Cal Poly Pomona Foundation, Inc., Pomona CA

Investigators

Abstract

With funding from the National Science Foundation, Drs. Laure Dussubieux of The Field Museum, Shinu Abraham of Saint Lawrence University, and Thomas Fenn of California State Polytechnic University-Pomona, will undertake interdisciplinary research to understand ancient trade and exchange in South Asia and around the Indian Ocean as well as the relationship of that trade to the development of social complexity in the region. Political and ecological changes as well as other factors have an influence on the exchange networks connecting different communities. The different industries around the Indian Ocean, which fueled the trade conducted in this region and beyond, had to adapt in terms of their location and the nature and volume of their production, to shifts in the networks connecting the different actors of the trade. Through the study of the local glass industry, researchers will study how such an industry responded to changes in trade patterns around the region from around the mid-first millennium BCE to the late Medieval Period. At a time when India is witnessing the collapse of its traditional glass industry in favor of a more automated and less labor-intensive alternative, this project will provide new information about the roots of an activity on the brink of extinction and will provide new insights regarding the consequences of changing industrial landscapes in the modern world. This project integrates research and training of undergraduate and graduate students in interdisciplinary research.
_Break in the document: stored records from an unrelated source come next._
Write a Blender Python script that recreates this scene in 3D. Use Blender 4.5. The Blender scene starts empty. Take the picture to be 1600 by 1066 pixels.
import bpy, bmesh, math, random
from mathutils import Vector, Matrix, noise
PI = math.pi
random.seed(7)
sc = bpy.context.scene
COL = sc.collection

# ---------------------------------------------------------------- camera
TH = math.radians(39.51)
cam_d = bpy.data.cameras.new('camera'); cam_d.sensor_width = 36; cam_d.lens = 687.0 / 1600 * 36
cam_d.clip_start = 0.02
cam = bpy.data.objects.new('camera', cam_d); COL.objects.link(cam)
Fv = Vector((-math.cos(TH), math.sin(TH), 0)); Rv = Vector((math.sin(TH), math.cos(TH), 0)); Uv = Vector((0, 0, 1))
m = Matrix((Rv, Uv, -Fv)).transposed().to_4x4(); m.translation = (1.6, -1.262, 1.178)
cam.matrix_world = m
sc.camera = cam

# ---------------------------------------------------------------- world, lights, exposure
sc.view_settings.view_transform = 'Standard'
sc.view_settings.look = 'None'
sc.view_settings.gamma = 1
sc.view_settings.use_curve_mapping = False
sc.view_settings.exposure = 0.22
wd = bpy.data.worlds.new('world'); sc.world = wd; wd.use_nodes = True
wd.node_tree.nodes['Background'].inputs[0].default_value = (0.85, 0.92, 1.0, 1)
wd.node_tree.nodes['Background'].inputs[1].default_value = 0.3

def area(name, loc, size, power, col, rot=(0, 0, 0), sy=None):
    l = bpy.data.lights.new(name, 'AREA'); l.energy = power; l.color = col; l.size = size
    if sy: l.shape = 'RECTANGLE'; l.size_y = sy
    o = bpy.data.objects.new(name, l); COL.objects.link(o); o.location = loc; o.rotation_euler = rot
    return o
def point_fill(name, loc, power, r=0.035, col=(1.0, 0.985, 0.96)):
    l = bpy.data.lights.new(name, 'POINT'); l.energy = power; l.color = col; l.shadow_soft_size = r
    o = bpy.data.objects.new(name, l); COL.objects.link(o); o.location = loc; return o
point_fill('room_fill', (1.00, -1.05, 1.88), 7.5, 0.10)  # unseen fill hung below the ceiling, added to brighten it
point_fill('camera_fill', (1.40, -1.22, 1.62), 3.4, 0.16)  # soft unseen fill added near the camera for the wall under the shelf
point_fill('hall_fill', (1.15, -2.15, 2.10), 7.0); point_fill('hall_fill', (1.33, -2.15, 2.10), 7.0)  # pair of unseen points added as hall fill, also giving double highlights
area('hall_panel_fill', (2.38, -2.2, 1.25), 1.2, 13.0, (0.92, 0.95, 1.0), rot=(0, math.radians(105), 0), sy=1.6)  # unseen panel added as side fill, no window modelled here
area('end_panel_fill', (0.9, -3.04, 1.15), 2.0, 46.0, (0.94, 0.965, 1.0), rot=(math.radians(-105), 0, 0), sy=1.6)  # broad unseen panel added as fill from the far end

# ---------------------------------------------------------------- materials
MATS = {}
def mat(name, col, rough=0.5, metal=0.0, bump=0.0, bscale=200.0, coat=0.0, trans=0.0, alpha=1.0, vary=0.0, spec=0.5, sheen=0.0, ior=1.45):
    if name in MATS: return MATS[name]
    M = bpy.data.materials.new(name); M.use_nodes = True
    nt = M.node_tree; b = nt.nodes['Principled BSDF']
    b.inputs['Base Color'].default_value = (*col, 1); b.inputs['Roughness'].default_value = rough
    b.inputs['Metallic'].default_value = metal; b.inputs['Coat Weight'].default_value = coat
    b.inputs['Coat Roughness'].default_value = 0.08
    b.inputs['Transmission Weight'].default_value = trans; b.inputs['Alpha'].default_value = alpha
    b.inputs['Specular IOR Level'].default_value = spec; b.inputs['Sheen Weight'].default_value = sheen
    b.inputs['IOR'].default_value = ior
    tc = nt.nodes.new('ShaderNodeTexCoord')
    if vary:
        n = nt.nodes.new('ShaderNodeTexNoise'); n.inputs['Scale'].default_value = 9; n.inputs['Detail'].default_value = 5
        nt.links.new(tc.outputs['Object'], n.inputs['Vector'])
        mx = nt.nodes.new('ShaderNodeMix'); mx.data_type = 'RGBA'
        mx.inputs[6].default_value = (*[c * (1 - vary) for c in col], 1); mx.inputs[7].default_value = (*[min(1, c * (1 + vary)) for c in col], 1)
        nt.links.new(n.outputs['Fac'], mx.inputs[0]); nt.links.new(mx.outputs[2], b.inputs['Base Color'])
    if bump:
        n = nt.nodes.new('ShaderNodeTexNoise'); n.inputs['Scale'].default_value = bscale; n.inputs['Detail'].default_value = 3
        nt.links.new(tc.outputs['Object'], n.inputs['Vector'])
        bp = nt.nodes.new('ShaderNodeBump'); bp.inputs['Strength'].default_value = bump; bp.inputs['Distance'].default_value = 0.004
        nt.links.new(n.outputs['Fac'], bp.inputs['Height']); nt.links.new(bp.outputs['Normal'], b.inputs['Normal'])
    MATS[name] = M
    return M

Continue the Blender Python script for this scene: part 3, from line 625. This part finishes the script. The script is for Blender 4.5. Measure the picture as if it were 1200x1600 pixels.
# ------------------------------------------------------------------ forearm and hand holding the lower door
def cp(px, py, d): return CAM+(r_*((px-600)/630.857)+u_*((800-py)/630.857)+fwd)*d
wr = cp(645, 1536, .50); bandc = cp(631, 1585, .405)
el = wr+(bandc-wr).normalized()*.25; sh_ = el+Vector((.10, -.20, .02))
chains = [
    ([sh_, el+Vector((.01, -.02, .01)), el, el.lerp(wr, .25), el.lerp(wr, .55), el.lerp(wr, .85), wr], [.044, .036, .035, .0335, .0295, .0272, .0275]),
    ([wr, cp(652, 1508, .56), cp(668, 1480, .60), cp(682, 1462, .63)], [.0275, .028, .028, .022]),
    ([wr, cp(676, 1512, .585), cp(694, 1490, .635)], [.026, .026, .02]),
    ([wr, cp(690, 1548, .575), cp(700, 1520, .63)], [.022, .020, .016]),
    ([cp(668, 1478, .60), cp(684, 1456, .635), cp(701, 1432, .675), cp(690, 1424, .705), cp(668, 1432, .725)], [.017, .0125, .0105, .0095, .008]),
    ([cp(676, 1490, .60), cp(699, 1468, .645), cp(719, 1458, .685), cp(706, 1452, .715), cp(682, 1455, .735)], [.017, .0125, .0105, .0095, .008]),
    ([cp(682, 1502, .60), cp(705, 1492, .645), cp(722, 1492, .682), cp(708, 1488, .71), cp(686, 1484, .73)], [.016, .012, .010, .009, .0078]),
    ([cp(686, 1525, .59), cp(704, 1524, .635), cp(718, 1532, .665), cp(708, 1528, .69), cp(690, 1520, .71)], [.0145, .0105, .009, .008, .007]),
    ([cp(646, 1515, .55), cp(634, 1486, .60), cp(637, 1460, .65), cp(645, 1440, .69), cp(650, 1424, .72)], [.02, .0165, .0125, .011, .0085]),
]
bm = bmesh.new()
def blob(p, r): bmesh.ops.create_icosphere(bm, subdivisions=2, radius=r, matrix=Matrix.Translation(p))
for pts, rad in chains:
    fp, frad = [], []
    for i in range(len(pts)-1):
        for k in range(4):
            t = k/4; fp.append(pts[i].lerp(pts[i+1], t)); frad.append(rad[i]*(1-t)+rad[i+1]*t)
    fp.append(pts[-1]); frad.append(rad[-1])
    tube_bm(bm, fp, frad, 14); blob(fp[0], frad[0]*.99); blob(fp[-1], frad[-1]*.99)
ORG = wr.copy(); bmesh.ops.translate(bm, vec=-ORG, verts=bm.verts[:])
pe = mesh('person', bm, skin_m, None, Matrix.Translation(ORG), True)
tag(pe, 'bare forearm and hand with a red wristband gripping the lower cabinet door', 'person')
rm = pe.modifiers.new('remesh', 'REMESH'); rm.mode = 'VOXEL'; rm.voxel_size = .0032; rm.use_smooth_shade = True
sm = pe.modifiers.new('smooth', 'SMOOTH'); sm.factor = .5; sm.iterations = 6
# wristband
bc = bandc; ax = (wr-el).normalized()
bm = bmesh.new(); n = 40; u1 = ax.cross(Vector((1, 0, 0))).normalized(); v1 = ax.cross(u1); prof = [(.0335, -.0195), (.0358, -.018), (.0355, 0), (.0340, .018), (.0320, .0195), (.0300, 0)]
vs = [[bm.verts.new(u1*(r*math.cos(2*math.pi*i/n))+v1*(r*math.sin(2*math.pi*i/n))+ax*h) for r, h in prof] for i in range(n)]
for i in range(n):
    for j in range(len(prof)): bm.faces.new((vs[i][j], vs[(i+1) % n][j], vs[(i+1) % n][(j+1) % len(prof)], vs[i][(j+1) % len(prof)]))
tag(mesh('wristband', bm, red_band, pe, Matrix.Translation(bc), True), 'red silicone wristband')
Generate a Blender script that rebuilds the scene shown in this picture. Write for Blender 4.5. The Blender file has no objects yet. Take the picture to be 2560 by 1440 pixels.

Results of this study will inform future exhibits and education activities at the Field Museum which educate hundreds of thousands of K-12 children and more than a million of visitors annually. This collaborative effort will include the collection of potential raw materials used for glass manufacturing based on the geological nature of the soils and the archaeological or ethnographical evidence of glass manufacturing in the area. Elemental and isotopic composition of the raw material will be determined and compared to data collected for ancient glass. Assuming that each center of glass production would procure raw materials from a nearby source, the diversity of the geology of India provides the possibility of characterizing each production center with a unique elemental and isotopic signature that will be identical in the raw materials and the finished glass.